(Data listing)
## Begin
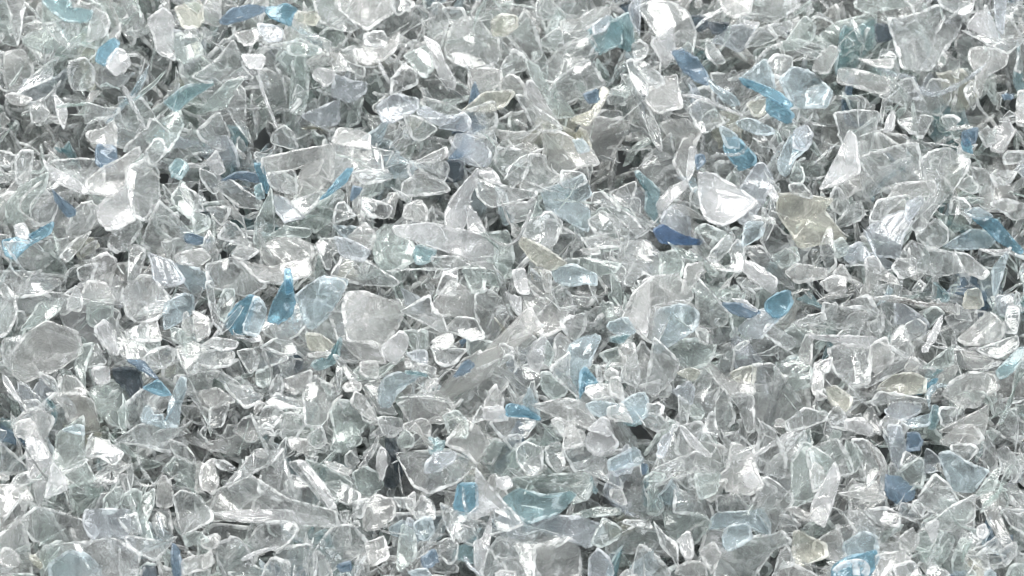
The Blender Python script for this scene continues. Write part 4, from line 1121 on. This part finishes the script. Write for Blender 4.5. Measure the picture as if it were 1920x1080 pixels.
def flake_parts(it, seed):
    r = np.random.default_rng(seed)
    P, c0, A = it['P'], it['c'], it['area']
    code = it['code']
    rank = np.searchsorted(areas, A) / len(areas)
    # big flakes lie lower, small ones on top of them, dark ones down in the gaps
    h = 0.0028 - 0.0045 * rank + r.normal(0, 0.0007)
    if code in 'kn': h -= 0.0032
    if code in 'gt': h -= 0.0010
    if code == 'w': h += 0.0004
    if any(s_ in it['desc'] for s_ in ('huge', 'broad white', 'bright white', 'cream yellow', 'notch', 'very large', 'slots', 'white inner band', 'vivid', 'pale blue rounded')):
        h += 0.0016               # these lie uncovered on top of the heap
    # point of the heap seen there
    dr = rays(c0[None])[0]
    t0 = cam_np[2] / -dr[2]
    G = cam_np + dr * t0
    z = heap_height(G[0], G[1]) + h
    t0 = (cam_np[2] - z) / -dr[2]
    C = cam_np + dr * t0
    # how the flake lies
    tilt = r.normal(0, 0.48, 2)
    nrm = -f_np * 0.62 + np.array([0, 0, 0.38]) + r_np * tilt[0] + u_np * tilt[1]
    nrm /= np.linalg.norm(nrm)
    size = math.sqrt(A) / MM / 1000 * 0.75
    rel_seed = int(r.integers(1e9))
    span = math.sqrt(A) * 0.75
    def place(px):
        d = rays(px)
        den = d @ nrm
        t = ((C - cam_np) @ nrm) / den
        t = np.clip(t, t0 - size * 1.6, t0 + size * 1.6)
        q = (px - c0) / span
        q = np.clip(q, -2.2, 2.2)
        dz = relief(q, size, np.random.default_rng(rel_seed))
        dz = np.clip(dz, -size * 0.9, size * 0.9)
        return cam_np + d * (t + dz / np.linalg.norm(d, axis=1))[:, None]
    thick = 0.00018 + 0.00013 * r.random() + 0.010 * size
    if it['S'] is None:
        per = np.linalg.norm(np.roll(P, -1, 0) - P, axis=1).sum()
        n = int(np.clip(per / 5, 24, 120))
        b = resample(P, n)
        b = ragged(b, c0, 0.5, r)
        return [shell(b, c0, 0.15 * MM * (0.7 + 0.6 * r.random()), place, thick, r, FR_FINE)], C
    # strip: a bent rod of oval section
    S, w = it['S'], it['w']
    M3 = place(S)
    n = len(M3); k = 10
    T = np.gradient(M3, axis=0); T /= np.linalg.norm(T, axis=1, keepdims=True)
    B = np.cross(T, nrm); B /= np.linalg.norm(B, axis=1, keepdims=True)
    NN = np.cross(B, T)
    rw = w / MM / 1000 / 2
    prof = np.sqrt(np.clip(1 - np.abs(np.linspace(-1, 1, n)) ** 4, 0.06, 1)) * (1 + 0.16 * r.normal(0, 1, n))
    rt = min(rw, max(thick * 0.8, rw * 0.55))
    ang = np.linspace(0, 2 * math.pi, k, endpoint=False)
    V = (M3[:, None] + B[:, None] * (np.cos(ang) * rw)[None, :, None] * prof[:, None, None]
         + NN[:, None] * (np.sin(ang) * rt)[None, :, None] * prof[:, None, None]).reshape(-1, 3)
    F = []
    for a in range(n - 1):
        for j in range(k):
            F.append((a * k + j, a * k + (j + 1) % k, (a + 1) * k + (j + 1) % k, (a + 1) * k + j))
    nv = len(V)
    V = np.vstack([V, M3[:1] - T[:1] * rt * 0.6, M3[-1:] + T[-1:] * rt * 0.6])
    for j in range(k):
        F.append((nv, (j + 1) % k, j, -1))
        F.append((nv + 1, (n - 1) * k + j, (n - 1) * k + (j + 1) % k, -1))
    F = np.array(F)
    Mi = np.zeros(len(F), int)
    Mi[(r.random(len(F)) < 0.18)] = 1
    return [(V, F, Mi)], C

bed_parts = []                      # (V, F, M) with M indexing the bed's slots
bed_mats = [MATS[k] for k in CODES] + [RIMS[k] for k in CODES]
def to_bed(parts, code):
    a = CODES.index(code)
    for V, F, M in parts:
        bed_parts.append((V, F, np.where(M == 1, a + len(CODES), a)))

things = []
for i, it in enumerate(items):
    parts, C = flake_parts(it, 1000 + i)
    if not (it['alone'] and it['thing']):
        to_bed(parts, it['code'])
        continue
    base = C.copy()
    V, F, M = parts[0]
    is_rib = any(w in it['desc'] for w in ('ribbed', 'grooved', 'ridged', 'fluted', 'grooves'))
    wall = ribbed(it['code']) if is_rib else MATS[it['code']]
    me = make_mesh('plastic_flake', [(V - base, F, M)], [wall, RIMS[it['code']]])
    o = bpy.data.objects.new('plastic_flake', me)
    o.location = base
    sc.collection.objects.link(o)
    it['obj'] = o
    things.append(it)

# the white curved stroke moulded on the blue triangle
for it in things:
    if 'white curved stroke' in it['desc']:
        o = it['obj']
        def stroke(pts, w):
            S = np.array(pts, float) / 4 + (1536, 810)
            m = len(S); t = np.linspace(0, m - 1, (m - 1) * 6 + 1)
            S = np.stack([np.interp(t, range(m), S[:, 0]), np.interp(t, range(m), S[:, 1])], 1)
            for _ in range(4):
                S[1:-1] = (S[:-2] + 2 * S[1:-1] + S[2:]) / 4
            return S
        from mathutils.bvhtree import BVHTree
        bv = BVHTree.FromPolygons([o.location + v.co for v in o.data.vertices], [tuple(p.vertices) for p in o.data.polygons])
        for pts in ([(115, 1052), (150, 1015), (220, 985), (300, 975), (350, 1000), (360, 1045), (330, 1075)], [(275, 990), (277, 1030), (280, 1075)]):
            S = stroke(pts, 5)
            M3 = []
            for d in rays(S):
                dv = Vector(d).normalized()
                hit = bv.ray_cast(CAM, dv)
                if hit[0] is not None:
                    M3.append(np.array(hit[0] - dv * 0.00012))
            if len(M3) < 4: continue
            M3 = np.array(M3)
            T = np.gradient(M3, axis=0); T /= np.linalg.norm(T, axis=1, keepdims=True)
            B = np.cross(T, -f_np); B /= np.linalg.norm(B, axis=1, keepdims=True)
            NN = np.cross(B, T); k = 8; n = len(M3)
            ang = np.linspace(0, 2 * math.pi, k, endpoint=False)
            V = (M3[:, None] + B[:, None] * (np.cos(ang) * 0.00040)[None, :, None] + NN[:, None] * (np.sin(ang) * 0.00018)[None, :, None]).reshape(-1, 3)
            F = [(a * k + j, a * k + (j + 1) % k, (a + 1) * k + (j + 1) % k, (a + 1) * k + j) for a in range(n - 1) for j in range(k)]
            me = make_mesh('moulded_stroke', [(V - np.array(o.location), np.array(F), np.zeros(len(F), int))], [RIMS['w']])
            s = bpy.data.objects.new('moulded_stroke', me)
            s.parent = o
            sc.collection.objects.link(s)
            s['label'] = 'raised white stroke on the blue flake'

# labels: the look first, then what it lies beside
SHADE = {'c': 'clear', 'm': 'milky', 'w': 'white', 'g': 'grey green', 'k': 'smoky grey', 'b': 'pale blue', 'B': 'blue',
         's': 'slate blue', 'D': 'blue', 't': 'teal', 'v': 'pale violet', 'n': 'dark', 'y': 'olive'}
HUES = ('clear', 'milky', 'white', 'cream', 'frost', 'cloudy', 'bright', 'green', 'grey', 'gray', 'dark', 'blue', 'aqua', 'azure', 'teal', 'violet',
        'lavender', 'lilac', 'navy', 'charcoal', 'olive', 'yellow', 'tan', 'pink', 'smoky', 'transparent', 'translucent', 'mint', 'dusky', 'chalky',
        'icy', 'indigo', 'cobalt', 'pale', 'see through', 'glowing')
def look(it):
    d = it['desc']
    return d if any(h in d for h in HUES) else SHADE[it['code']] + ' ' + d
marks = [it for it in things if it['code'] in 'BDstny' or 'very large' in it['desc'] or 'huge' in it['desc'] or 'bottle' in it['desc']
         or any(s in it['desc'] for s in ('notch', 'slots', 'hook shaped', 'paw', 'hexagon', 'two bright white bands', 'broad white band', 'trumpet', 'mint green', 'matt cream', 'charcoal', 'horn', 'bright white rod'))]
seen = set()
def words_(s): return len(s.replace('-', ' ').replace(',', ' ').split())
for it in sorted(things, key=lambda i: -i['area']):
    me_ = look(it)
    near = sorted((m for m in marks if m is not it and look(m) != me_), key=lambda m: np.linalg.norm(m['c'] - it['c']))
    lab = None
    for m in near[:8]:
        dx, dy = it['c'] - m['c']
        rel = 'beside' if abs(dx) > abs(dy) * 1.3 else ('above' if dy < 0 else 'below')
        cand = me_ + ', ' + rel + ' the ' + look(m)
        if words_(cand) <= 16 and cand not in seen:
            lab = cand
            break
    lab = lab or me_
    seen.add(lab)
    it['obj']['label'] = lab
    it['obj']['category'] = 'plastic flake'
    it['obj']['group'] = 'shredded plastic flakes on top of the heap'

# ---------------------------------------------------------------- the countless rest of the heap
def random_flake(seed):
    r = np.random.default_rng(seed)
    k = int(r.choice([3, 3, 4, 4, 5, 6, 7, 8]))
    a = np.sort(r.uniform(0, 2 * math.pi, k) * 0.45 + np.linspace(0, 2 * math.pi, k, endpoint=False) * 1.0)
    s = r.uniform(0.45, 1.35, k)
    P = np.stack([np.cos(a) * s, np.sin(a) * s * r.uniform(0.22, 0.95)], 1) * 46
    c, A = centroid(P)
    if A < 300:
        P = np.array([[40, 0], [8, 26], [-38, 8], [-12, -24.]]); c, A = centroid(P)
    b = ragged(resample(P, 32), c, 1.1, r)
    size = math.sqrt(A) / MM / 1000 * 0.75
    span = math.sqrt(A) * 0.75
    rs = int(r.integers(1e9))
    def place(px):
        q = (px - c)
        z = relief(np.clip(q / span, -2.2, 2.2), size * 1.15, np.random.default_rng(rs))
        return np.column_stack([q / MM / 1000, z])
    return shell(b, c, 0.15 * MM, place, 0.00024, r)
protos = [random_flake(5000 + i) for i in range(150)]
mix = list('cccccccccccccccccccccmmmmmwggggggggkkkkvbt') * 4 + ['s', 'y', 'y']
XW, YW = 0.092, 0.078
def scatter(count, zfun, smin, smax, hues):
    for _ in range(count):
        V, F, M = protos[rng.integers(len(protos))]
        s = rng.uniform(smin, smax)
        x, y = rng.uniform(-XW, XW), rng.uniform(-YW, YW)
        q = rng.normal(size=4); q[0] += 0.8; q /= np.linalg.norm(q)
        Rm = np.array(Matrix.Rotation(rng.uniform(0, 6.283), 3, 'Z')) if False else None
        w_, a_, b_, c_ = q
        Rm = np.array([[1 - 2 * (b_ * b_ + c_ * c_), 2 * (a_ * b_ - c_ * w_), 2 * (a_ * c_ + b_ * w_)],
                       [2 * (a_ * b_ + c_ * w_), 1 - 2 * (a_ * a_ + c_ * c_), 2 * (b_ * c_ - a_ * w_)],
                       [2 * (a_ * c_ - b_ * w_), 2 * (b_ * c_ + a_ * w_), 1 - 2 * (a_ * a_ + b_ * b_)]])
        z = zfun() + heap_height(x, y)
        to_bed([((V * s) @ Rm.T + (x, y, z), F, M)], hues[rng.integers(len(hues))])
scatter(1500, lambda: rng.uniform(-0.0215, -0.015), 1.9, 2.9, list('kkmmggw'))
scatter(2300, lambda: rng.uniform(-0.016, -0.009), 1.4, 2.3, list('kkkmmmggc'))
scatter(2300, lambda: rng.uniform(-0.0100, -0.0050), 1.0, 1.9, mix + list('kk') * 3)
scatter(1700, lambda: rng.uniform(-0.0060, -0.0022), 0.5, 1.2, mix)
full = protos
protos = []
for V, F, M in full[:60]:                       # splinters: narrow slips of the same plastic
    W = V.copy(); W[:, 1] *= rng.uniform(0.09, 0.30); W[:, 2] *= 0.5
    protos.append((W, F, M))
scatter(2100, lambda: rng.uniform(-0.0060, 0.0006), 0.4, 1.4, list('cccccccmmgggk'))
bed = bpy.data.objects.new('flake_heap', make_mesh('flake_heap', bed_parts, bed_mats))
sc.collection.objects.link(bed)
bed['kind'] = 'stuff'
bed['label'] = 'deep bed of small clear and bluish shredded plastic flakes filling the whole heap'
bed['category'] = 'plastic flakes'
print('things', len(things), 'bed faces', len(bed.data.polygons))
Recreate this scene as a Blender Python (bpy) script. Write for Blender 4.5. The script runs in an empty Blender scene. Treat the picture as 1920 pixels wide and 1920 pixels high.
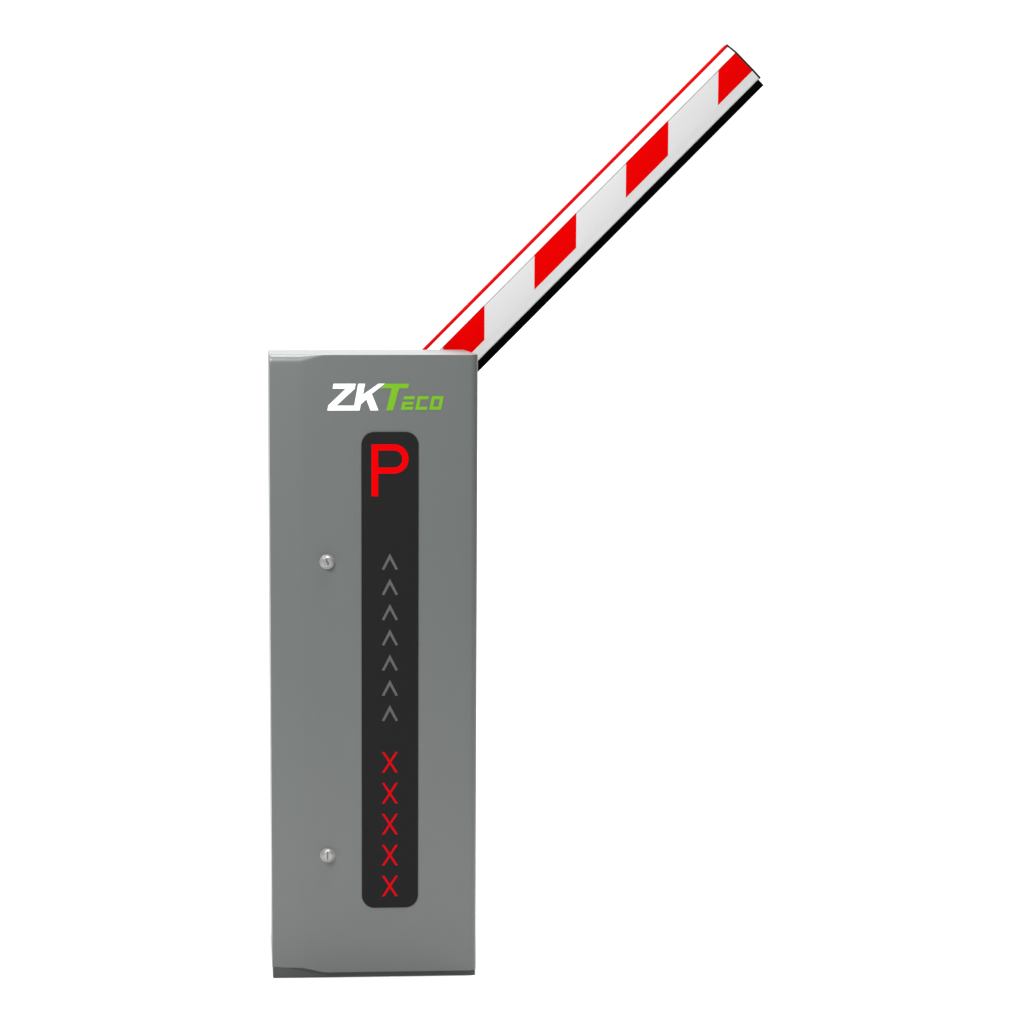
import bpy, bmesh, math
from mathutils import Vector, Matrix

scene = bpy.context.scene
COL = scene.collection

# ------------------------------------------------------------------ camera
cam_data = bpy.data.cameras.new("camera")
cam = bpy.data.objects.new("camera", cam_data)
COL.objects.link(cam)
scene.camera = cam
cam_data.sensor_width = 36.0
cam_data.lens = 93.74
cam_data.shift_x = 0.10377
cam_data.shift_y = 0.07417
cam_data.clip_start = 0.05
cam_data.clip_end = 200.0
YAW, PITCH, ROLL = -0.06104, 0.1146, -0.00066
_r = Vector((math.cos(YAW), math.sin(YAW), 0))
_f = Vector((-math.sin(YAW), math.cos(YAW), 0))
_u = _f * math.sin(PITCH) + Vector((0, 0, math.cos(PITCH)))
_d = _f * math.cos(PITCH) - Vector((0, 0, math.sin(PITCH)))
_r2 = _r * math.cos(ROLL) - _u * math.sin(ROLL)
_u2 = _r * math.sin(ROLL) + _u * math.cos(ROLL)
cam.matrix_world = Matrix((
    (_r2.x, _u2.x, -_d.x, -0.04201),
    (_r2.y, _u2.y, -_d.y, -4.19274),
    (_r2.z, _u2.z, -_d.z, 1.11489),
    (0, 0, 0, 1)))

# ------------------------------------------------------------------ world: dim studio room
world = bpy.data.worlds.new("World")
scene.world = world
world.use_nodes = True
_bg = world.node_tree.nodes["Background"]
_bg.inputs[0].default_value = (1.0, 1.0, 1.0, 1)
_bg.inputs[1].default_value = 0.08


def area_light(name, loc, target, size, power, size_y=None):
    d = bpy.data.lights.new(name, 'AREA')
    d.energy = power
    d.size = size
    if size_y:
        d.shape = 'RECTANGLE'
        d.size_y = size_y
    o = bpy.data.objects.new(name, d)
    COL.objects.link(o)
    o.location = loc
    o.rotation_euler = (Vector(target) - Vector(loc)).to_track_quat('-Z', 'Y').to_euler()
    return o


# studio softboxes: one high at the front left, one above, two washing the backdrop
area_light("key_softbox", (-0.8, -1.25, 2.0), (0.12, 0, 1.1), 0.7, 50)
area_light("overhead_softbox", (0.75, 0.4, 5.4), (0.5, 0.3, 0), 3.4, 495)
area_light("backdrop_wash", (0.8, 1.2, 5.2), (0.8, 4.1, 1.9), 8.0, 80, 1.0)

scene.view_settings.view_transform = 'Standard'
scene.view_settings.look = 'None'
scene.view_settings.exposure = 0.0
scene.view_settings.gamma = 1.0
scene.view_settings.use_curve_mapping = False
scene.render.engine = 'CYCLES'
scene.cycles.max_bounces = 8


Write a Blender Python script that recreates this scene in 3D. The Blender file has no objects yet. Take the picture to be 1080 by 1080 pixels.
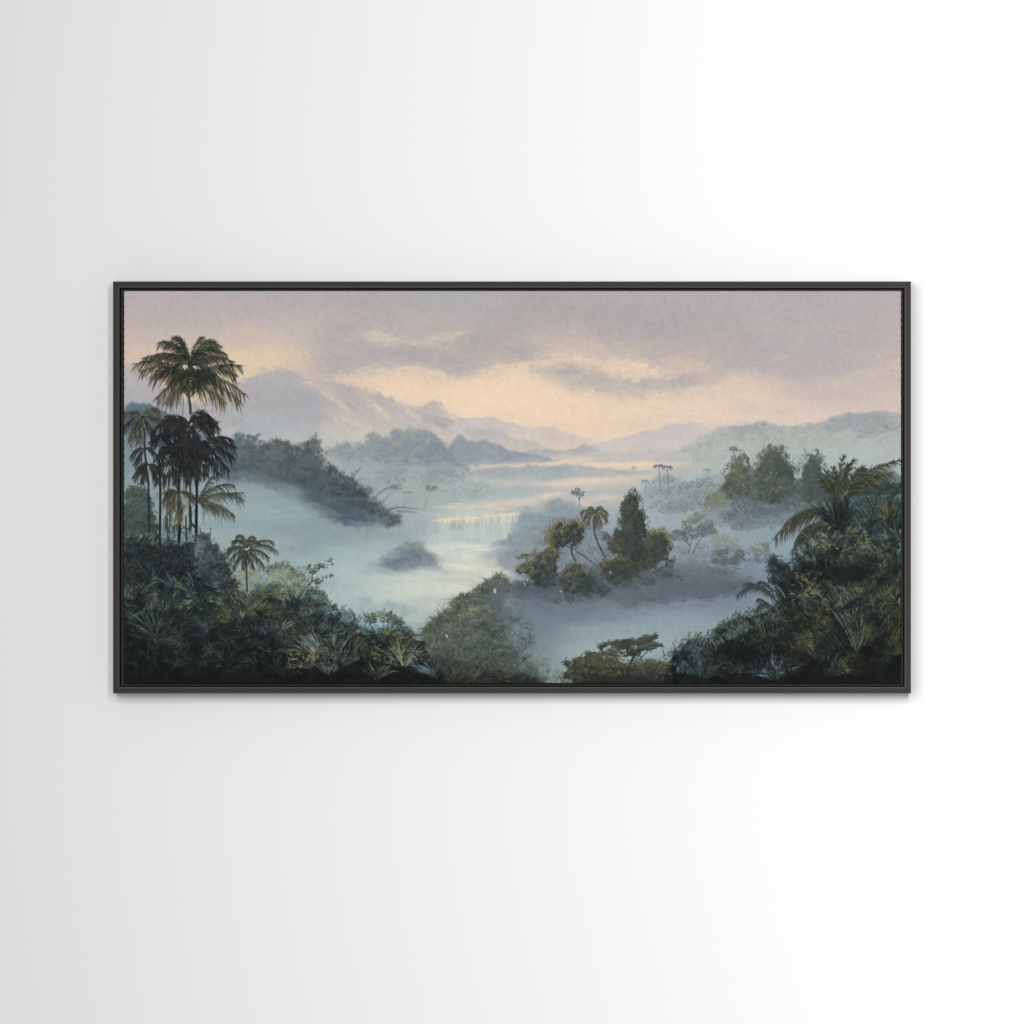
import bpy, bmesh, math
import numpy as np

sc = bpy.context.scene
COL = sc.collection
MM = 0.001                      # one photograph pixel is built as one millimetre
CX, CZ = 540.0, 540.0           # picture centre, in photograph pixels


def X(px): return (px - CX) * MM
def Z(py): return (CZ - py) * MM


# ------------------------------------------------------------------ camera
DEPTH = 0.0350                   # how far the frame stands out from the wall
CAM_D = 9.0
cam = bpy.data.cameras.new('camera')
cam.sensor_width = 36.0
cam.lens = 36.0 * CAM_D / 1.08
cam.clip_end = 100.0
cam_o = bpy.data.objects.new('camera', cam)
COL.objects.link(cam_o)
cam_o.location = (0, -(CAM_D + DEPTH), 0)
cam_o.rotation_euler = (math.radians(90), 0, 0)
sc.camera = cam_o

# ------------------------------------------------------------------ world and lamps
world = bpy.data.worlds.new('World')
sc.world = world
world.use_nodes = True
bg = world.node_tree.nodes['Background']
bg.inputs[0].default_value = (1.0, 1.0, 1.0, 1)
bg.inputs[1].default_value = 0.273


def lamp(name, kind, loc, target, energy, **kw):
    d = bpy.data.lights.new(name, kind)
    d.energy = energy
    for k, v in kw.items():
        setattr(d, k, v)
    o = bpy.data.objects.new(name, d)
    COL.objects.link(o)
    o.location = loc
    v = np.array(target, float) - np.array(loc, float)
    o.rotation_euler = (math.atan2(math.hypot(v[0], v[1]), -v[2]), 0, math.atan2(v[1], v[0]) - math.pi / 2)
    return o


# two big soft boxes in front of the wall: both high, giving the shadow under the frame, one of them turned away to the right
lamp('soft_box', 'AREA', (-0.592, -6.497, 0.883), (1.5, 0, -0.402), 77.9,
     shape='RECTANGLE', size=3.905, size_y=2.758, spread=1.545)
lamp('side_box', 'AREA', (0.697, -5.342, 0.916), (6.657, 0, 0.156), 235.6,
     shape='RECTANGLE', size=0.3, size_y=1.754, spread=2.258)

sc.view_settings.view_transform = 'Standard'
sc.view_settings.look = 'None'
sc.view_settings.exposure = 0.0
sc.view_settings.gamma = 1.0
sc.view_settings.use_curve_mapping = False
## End
What you need to do: Go to the line that contains "Write a Blender" and copy from there down to the line that contains "import numpy as np", with both lines included. Pass over the pictures.

Final result:
Write a Blender Python script that recreates this scene in 3D. The Blender file has no objects yet. Take the picture to be 1080 by 1080 pixels.
import bpy, bmesh, math
import numpy as np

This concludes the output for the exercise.